The book features an introductory chapter which very succinctly outlines the motive for the upheaval, but the remainder of the book is an exhaustive catalogue of the defining events. Each and every political figure of even the most tangential importance to the Cultural Revolution is given abundant ink. While this is of great importance to serious students of modern China, the wealth of detail is daunting for the general reader searching for an explanatory but non-superficial history. The arcana of Chinese Communist Party internecine warfare are catalogued in excruciating detail, replete with all the bloated slogans and cant typical of that era in modern Marxism. The vast damage to the Chinese economy, the armed forces, the educational system and the Chinese social structure is highlighted. The dubious role played by Zho Enlai (portrayed in many sources as a moderating force) is also discussed in detail, as is the tumultuous career in CCP politics of Deng Xiaoping. The unplanned ascendency of the Peoples Liberation Army as a result of GCR policies eventually required the removal of Mao's planned successor, Lin Biao and his supporters in the PLA general's ranks.

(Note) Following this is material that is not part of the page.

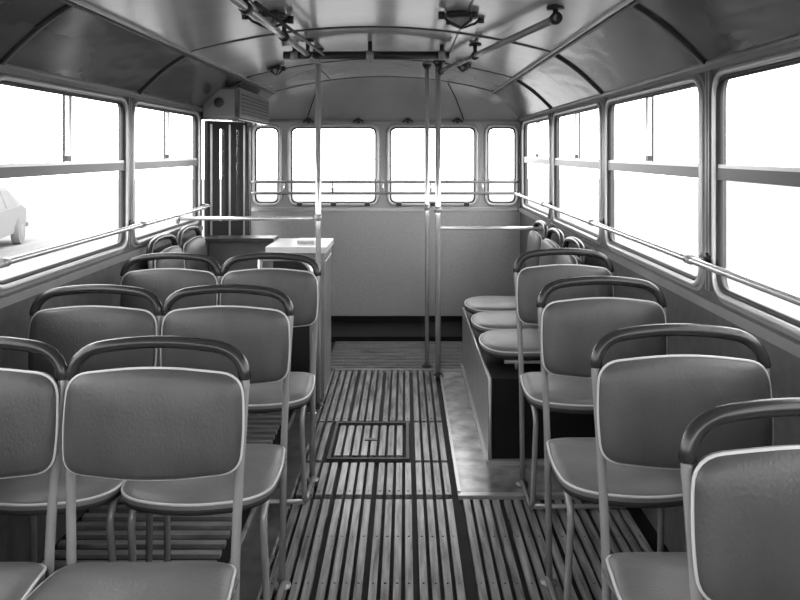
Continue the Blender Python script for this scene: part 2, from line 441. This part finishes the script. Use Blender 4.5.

The authors note that, along with the tumult engendered by Mao's 'Great Leap Forward', the GCR was equally cataclysmic for China. Widespread famine resulted from the GLF and vast economic disruption from the CGR. Many millions of people died as a combination of these attempts at social engineering, much like the collectivization efforts undertaken in the USSR in Ukraine. Presumably, as a result of these two upheavals, the stage was set for a more pragmatic form of statecraft by Deng and his successors.

The parallels to Stalin's purges of the ranks of the Communist Party of the Soviet Union are evident, but are unstated, as are detailed explanations of Mao's motives (the purging of "revisionism", the backlash against Nikita Krushchov's reforms and the imagined threats to Mao's own rule); these aspects of the history are largely left to the reader's own background knowledge

Finally, the authors note that, along with Adolf Hitler and Joseph Stalin, Mao will be remembered as one of the great tyrants and murderers of the 20th Century. In summary, this is a highly detailed work which is not for the casual reader.